Microsoft executives said the process for the second beta should be shorter than the initial test version, which the company rolled out in the early fall of last year. "This is an incredibly important milestone on the way to shipment," said Moshe Dunie, vice president for Microsoft's Windows division.

Windows NT is the operating system that is expected to drive profits at the booming software firm through the new millennium. The operating system is targeted at corporate desktop and server users. The NT 5.0 release is expected to take an ever-increasing share of business away from competitors such as Novell and various companies that sell their own flavors of Unix.

Significant issues remain, however. The second beta will have limited support for different types of PC, laptop, and server configurations due to the large number of possible hardware scenarios. The beta update also will lack a full-fledged implementation of Microsoft's Windows Terminal service--currently a separate product in its NT 4.0 incarnation. Microsoft executives claim the code is complete in the second beta, but it remains in "alpha" or pre-beta form.

Additions to the company's clustering technology will not make it into the second beta and likely won't be seen until a post-5.0 version of the operating system, according to executives.

The company also announced that with delivery of a second beta, Microsoft will dedicate a special "service pack" team to the task of offering updated fixes to NT 4.0 periodically, a task that has slipped due to the company's focus on NT 5.0. "We feel very bad about that," said Dunie. "In hindsight, this is something we should have done earlier."

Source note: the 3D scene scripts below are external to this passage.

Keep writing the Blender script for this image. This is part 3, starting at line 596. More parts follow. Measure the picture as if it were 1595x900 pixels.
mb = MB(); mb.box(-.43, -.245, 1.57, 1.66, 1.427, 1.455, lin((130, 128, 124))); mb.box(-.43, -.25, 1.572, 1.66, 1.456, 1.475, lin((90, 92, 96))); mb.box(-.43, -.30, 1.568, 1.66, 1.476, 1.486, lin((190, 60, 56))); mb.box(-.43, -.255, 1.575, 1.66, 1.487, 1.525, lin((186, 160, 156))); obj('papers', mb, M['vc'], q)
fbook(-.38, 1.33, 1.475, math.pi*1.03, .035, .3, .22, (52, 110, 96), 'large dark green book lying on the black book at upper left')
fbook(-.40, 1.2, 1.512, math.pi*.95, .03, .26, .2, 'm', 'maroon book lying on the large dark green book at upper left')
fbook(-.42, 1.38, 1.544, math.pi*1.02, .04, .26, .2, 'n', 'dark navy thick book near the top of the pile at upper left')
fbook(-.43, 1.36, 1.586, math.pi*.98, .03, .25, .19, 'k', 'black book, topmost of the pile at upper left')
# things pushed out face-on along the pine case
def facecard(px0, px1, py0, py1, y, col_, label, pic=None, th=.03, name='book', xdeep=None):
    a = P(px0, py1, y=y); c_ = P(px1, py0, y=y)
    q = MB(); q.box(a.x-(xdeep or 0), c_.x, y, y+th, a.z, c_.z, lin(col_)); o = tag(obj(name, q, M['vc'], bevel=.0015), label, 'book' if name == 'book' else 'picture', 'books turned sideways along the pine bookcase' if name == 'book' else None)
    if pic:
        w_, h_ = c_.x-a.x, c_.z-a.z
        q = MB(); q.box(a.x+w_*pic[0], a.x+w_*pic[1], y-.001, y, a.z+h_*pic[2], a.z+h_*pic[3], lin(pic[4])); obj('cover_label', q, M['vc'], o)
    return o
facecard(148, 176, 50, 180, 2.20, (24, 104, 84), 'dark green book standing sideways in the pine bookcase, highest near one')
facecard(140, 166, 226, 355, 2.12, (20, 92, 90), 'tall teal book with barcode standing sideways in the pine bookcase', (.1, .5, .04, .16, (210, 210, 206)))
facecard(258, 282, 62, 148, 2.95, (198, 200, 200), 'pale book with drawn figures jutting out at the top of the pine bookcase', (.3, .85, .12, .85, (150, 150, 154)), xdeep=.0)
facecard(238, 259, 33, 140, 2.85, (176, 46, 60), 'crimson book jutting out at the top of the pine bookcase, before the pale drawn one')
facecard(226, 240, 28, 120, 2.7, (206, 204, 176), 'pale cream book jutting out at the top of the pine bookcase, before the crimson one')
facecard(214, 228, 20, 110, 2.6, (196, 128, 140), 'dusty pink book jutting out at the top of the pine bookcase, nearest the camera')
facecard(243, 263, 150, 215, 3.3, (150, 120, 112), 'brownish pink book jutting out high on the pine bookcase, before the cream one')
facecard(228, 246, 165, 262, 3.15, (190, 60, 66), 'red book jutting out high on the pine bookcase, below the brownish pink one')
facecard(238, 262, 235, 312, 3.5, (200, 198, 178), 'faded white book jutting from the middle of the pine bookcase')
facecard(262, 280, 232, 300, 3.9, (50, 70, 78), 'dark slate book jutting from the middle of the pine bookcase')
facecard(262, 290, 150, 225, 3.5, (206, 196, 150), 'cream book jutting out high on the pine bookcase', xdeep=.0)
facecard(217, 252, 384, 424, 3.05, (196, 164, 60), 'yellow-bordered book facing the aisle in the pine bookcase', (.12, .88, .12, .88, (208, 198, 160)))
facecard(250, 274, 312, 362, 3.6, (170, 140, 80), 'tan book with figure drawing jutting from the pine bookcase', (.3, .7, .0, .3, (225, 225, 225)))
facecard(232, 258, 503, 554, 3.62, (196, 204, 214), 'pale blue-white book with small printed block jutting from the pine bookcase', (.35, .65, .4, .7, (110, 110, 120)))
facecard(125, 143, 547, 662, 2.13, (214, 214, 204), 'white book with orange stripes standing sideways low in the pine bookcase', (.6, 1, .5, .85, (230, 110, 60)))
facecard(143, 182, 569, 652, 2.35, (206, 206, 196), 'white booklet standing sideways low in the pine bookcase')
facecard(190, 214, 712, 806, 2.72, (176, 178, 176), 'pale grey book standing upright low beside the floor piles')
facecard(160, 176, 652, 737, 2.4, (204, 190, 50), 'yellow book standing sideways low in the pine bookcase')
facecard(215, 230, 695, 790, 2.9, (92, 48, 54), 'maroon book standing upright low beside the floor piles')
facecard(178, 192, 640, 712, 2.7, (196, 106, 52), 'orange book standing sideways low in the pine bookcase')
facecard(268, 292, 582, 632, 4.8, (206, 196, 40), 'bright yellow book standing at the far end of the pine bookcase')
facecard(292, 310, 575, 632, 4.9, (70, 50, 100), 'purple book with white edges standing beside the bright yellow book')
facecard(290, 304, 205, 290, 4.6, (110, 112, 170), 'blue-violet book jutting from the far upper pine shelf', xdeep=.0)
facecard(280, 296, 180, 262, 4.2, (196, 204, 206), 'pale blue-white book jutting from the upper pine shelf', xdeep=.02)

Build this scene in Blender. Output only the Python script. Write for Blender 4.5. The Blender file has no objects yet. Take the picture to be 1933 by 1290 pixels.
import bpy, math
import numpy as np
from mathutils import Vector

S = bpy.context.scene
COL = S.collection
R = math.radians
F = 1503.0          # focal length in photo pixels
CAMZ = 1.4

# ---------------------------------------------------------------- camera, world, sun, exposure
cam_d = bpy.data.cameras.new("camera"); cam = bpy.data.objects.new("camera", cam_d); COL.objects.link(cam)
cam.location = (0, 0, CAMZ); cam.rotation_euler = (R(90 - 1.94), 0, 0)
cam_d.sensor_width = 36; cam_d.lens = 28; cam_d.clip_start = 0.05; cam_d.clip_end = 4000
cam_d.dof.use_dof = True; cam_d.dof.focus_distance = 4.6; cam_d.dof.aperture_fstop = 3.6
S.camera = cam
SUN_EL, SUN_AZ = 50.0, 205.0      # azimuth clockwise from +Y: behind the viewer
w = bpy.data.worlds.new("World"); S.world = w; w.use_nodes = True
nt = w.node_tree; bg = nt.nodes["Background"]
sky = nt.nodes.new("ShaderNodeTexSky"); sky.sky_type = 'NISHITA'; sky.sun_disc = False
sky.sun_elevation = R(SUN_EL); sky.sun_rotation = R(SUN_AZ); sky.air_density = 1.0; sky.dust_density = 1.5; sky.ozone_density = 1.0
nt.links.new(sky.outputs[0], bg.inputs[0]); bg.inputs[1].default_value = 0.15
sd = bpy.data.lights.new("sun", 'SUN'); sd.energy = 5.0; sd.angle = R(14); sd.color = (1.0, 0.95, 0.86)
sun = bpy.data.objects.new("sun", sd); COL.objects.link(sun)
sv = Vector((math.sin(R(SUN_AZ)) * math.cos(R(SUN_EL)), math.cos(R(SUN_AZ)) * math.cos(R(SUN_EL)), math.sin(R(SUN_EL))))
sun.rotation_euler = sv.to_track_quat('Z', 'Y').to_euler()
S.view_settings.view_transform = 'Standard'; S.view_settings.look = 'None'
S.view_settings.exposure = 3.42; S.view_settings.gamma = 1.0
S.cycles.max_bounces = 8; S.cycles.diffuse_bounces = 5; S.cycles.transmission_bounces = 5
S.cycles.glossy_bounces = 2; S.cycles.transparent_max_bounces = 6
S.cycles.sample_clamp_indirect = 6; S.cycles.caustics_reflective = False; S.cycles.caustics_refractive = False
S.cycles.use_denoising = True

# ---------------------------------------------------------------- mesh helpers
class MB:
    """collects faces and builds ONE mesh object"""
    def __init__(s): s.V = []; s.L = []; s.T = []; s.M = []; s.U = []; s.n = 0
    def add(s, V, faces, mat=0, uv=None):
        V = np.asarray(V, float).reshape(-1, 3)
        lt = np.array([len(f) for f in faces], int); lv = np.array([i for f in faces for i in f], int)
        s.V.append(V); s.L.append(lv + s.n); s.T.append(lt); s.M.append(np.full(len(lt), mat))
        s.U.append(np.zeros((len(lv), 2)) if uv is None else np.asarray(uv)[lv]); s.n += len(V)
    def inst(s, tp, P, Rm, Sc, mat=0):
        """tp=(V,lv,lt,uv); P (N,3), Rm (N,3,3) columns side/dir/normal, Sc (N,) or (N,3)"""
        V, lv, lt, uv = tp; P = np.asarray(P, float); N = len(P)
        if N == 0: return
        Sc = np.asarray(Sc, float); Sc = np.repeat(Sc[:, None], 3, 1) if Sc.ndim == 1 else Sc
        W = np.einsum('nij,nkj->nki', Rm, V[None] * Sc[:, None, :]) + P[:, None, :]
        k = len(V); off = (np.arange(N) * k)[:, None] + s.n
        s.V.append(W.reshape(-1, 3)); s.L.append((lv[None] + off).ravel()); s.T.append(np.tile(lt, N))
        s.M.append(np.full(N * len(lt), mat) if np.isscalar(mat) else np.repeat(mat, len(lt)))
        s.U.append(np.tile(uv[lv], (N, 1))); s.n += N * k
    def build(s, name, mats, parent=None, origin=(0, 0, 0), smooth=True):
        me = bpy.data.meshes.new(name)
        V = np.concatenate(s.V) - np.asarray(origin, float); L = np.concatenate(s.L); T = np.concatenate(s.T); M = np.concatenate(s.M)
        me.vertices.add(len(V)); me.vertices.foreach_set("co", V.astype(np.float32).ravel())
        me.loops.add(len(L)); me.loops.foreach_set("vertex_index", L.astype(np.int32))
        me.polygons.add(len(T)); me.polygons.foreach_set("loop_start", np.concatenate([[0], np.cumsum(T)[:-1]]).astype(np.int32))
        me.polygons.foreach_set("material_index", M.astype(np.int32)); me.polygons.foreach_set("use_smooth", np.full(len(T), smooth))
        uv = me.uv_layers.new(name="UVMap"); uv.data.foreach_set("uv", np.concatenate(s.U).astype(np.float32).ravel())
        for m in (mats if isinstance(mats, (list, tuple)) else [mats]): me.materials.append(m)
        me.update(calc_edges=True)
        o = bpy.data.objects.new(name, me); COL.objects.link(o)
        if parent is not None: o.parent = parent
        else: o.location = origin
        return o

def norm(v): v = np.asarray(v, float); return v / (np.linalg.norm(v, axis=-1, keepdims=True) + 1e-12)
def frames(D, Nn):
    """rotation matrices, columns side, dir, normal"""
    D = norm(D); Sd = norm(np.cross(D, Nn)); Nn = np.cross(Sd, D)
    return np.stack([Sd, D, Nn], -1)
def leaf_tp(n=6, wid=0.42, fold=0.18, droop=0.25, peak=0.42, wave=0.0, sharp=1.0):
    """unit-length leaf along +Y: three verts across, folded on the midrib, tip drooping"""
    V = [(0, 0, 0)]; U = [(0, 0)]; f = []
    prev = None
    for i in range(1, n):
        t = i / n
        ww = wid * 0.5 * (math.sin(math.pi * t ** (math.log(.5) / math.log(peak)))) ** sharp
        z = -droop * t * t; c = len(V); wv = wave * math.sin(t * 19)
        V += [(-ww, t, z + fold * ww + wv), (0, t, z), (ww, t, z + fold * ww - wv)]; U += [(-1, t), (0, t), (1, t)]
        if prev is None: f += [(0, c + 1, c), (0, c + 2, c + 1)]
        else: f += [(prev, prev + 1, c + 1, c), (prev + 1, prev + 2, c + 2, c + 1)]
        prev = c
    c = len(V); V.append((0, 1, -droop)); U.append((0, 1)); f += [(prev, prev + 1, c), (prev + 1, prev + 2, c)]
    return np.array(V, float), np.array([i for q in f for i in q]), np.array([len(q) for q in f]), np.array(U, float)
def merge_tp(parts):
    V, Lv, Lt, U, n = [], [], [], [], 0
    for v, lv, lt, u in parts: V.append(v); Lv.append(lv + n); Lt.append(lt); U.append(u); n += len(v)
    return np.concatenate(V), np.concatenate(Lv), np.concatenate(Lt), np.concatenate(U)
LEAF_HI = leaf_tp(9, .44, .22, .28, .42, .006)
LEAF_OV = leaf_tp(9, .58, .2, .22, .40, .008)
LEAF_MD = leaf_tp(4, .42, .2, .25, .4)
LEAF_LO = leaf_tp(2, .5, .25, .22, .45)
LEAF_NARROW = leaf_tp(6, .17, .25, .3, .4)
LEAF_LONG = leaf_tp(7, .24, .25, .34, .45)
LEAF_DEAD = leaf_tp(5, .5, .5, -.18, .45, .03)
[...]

A fourth service pack for NT 4.0 will be available within 30 to 60 days, according to Microsoft executives.

Service packs are used by Microsoft to deliver bug fixes and technology additions to its operating system. Previous service packs were sometimes fraught with bad code--a second NT 4.0 service pack introduced new bugs to the system.

In light of the increased focus on NT, a portion of the development team from the Windows 98 effort has joined the NT group. The move underscores the ever-fluid structure at the company as well as the importance of the NT 5.0 release, essentially a platform shift that will provide the base code for future versions of all forms of Windows--from the consumer desktop to the high-end multiprocessor system.

"It's a gradual thing," noted Rob Bennett, a Windows product manager. "Obviously, we can't take our eyes off the ball with Windows 98, either."

Delivery of the second NT 5.0 beta arrives amid increasingly skeptical views from well-regarded industry pundits regarding final shipment dates and rollout plans for the operating system upgrade.

One study of 50 Fortune 1,000 information technology managers completed by Forrester Research found that 40 percent found no compelling features in NT 5.0, a figure that outdistanced all other responses.

Microsoft executives noted that efforts to educate technology professionals about the features in the mammoth upgrade have not begun in earnest. "I don't think the value of NT is really understood," said Tanya van Dam, group product manager for Windows NT Server. "I'm sure customers don't really understand it yet."

Consultants also point to the timing of the NT 5.0 release--at or near final preparations for the Year 2000 bug--as a potential road block to mass adoption in the near term. "It's their job to be conservative," countered van Dam. "It's our job to make sure our product won't be a barrier.

"There's going to be an [operating system sales] run rate next year," van Dam continued. "There's going to be a run rate beyond that."

The same Forrester survey did find that by the year 2000, 60 percent of servers within the companies polled will be running Windows NT, up from 16 percent in 1996.

Microsoft recently announced plans to add a third beta release of NT 5.0 to the schedule before final shipment of the operating system.